I chat with a man from Sichuan who mends bikes in Shenzhen.


Ruth Silbermayr
Ruth Silbermayr


Right across the street from our building in Shenzhen is a guy in his 50s who repairs all different kinds of things. I take my bike to him to repair a puncture on a day in the summer of 2013. We chat while he’s mending the wheel.

Bike (illustration) - Ruth Silbermayr

He asks: “Where are you from?”
“I’m from Austria, and you?”
“I’m from Sichuan. Of course, I’m from China.”
“I thought you were Chinese. Do you think life is better in Sichuan or in Shenzhen?”
“Life in Shenzhen is better. The economy here is good. The air quality, on the other hand, is better in Sichuan.”

I ask him: “Does your whole family live here?”
“I live here with my wife. My little kids live in Sichuan.”
I am surprised he has little kids and inquire: “How old are your kids?”
“They are older than you. How old are you? You look quite young.”
“I’m 26.”
“My kids are 28 and 30. Are you married?”
“I am. I married only recently.”

He asks: “What’s your husband doing?”
“He’s working as a designer.”
“That’s a great job! What is your job?”
“I have the same job. We met working at the same company.”
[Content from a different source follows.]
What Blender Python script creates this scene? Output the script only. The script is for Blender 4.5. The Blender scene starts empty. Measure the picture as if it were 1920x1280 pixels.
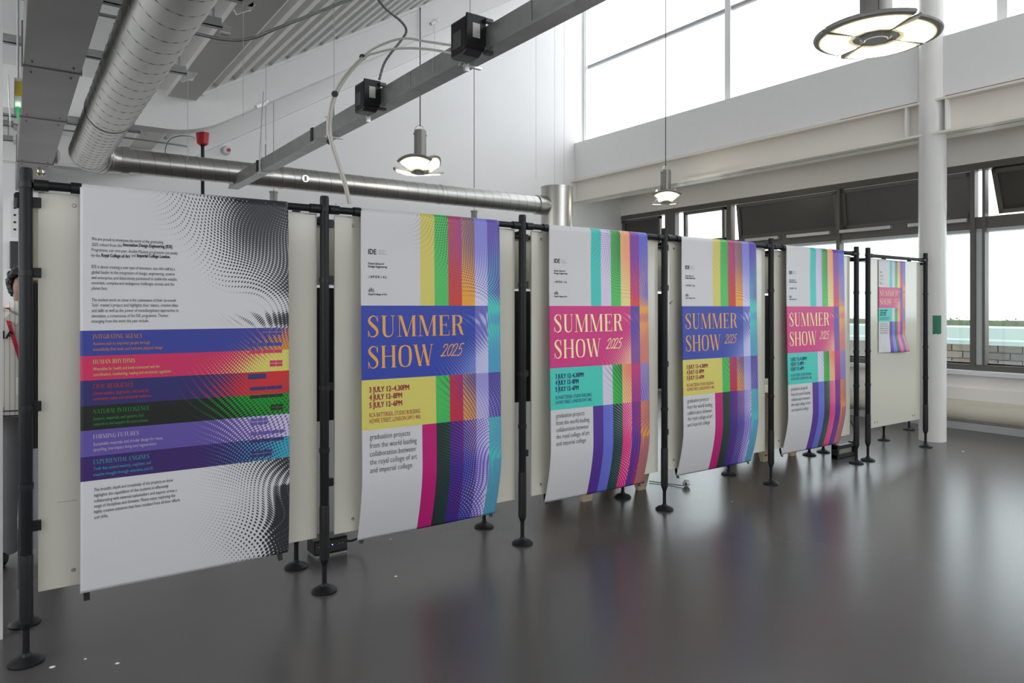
import bpy, bmesh, math, random
from mathutils import Vector, Matrix
random.seed(7)
C = bpy.context.scene.collection
SC = bpy.context.scene
H = 1.5                       # eye height in metres; most coordinates below are in eye heights, z counted from eye level
F = 1325.0                    # focal length in pixels of the 1920 px wide frame

# ------------------------------------------------------------------ camera, world, exposure
cam_d = bpy.data.cameras.new('camera')
cam_d.sensor_width = 36; cam_d.lens = 36 * F / 1920
cam_d.shift_y = -63 / 1920
cam_d.clip_end = 400
cam = bpy.data.objects.new('camera', cam_d); C.objects.link(cam)
cam.location = (0, 0, H); cam.rotation_euler = (math.radians(90), 0, -math.atan2(.5806, .8142))
SC.camera = cam
SC.view_settings.view_transform = 'Standard'; SC.view_settings.look = 'None'
SC.view_settings.exposure = 0.86; SC.view_settings.gamma = 1
SC.view_settings.use_curve_mapping = False

w = bpy.data.worlds.new('sky'); SC.world = w; w.use_nodes = True
nt = w.node_tree; nt.nodes.clear()
o_ = nt.nodes.new('ShaderNodeOutputWorld'); b_ = nt.nodes.new('ShaderNodeBackground')
b_.inputs[0].default_value = (.94, .965, 1, 1); b_.inputs[1].default_value = 2.0
nt.links.new(b_.outputs[0], o_.inputs[0])

def portal(name, loc, rot, sx, sy):
    l = bpy.data.lights.new(name, 'AREA'); l.shape = 'RECTANGLE'; l.size = sx; l.size_y = sy
    l.cycles.is_portal = True
    o = bpy.data.objects.new(name, l); C.objects.link(o); o.location = loc; o.rotation_euler = rot
R90 = math.pi / 2
portal('clerestory_portal', (5.86*H, 2.3*H, H+3.1*H), (0, R90, 0), 2.4*H, 9.0*H)
portal('window_portal', (6.62*H, 2.2*H, H+.34*H), (0, R90, 0), 1.7*H, 8.8*H)
portal('added_front_opening_portal', (1.95*H, -2.72*H, H+2.4*H), (R90, 0, 0), 7.9*H, 3.4*H)  # unseen opening behind the camera, added to brighten the room
portal('added_left_opening_portal', (-2.52*H, 1.95*H, H+.5*H), (0, -R90, 0), 1.5*H, 8.7*H)  # unseen opening in the left wall, added for more light

# ------------------------------------------------------------------ helpers
def lin(c, k=1.0):
    return tuple(min(1, k * ((v/255/12.92) if v/255 <= .04045 else ((v/255+.055)/1.055)**2.4)) for v in c[:3])

MATS = {}
def mat(name, col, rough=.5, metal=0, noise=0, nscale=8, bump=0, bscale=40, spec=.5, coat=0, emit=0, emitcol=None, stretch=None):
    if name in MATS: return MATS[name]
    m = bpy.data.materials.new(name); m.use_nodes = True
    n = m.node_tree.nodes; l = m.node_tree.links
    b = n['Principled BSDF']
    b.inputs['Base Color'].default_value = (*col, 1); b.inputs['Roughness'].default_value = rough
    b.inputs['Metallic'].default_value = metal
    b.inputs['Specular IOR Level'].default_value = spec
    b.inputs['Coat Weight'].default_value = coat; b.inputs['Coat Roughness'].default_value = .08
    tc = n.new('ShaderNodeTexCoord'); mp = n.new('ShaderNodeMapping')
    l.new(tc.outputs['Object'], mp.inputs[0])
    if stretch: mp.inputs['Scale'].default_value = stretch
    nz = n.new('ShaderNodeTexNoise'); nz.inputs['Scale'].default_value = nscale; nz.inputs['Detail'].default_value = 6
    l.new(mp.outputs[0], nz.inputs['Vector'])
    mx = n.new('ShaderNodeMix'); mx.data_type = 'RGBA'
    a = max(noise, .02)
    mx.inputs[6].default_value = (*[c*(1-a) for c in col], 1); mx.inputs[7].default_value = (*[min(1, c*(1+a)) for c in col], 1)
    l.new(nz.outputs['Fac'], mx.inputs[0]); l.new(mx.outputs[2], b.inputs['Base Color'])
    if bump:
        nb = n.new('ShaderNodeTexNoise'); nb.inputs['Scale'].default_value = bscale; nb.inputs['Detail'].default_value = 3
        l.new(mp.outputs[0], nb.inputs['Vector'])
        bp = n.new('ShaderNodeBump'); bp.inputs['Strength'].default_value = bump; bp.inputs['Distance'].default_value = .01
        l.new(nb.outputs['Fac'], bp.inputs['Height']); l.new(bp.outputs[0], b.inputs['Normal'])
    if emit:
        b.inputs['Emission Color'].default_value = (*(emitcol or col), 1); b.inputs['Emission Strength'].default_value = emit
    MATS[name] = m
    return m

def glassmat(name, tint, gloss=.06, rough=.02, diff=0):
    m = bpy.data.materials.new(name); m.use_nodes = True
    n = m.node_tree.nodes; l = m.node_tree.links; n.clear()
    o = n.new('ShaderNodeOutputMaterial'); t = n.new('ShaderNodeBsdfTransparent'); g = n.new('ShaderNodeBsdfGlossy')
    t.inputs[0].default_value = (*tint, 1); g.inputs['Roughness'].default_value = rough
    mx = n.new('ShaderNodeMixShader'); mx.inputs[0].default_value = gloss
    l.new(t.outputs[0], mx.inputs[1]); l.new(g.outputs[0], mx.inputs[2])
    last = mx
    if diff:
        d = n.new('ShaderNodeBsdfDiffuse'); d.inputs[0].default_value = (.85, .87, .88, 1)
        m2 = n.new('ShaderNodeMixShader'); m2.inputs[0].default_value = diff
        l.new(mx.outputs[0], m2.inputs[1]); l.new(d.outputs[0], m2.inputs[2]); last = m2
    l.new(last.outputs[0], o.inputs[0])
    return m

def P(x, y, z): return Vector((x*H, y*H, H + z*H))
def ray(u, v): return Vector((.5806*F + .8142*(u-960), .8142*F - .5806*(u-960), 577-v))
def atY(u, v, Y): r = ray(u, v); return r * (Y / r.y)          # point of the photograph on a plane y = Y
def atX(u, v, X): r = ray(u, v); return r * (X / r.x)
def atZ(u, v, Z): r = ray(u, v); return r * (Z / r.z)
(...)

He goes on: “Where are you living?”
I tell him: “Just across the street.”
“Have you bought an apartment here?”
“No. We can’t afford to buy an apartment in Shenzhen.”
“Renting an apartment here is expensive as well.”
“You’re right, but it’s still cheaper than buying, at least for now. Where do you live?”
“I live two stops by bus from here, right next to the subway stop.”
“That’s convenient.”

He points at his bike and says: “I always take my bike.”
I mention: “Your bike looks like it’s quite old.”
“It’s already more than 20 years old. The brand is called Dongfeng (东风, literally: Eastern Wind).”
“The quality of old bikes is much better than that of new ones. Look at mine, I bought it a year ago and this is what it looks like.”
“You’re right.”

When he is done mending the puncture. I hand him a leather belt that needs two more holes. When he is done, I ask: “How much is it?”
He tells me: “It’s 4 Yuan.”

Being unable to believe it could be this cheap, and having noted his heavy Sichuan accent, where 4 sounds like 10 in Mandarin Chinese, I ask him: “10 Yuan?”
“No, 4.”
I hand him 4 Yuan, get on my newly mended bike, and say goodbye.

Have you ever let someone mend your bike or modify clothes on a street in China?